ミステリを読む 専門書を語るブログ

「ほしいつ」です。専門書ときどき一般書の編集者で年間4~6冊出版しています。しかしここは海外ミステリが中心のブログです。

『緑衣の女』アーナルデュル・インドリダソン, 柳沢由実子訳,東京創元社,2001,2013

 『湿地』で本邦初紹介されたインドリダソンの『湿地』に続く作品でシリーズ4作目のCWAゴールドダガー賞/ガラスの鍵賞同時受賞作品。原著は2001年発行ですから10年以上前ですね。もし当時翻訳されていたのでしたら、サイコミステリに分類されて、あまり評価されなかったでしょう。私は本書をコージーミステリ=小市民ミステリと読み取りました(ただし、重苦しいですけどね)。というのは、ドメスティックバイオレンスがテーマだったからです。

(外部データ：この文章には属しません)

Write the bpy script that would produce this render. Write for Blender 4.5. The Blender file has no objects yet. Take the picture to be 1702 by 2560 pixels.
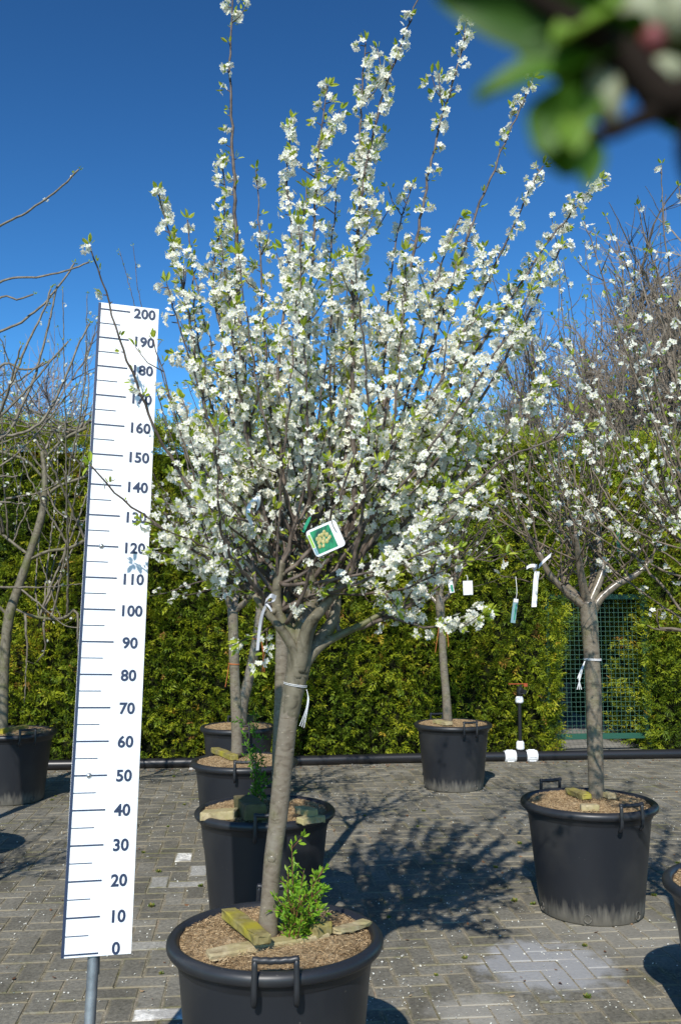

 ストーリーとはというと、住宅建設地で発見された古い人骨の一部は誰なのかを捜査するもの。ここで思い出すのが、『冬のフロスト』で数え切れない事件の中の一つに住宅に古くはないけど誰だか分からない人骨を捜査するというのがありました。『湿地』も『殺人者の顔』のバリエーションでしたから、この作家はそういうきらいがあるのでしょうか。レイキャヴィク警察犯罪捜査官のエーレンデュルは娘のエヴァのトラブルをかかえながら、その人骨は誰かを捜査するために、その土地にあった建物の所有者に当たっていくと……。

 リーダビリティは高いし、何よりも短くて良いのですが、もう少し結末にひねりが欲しいと感じ、☆☆☆★というところです。このテーマですと、ひねりを入れるのは難しかったのでしょうか。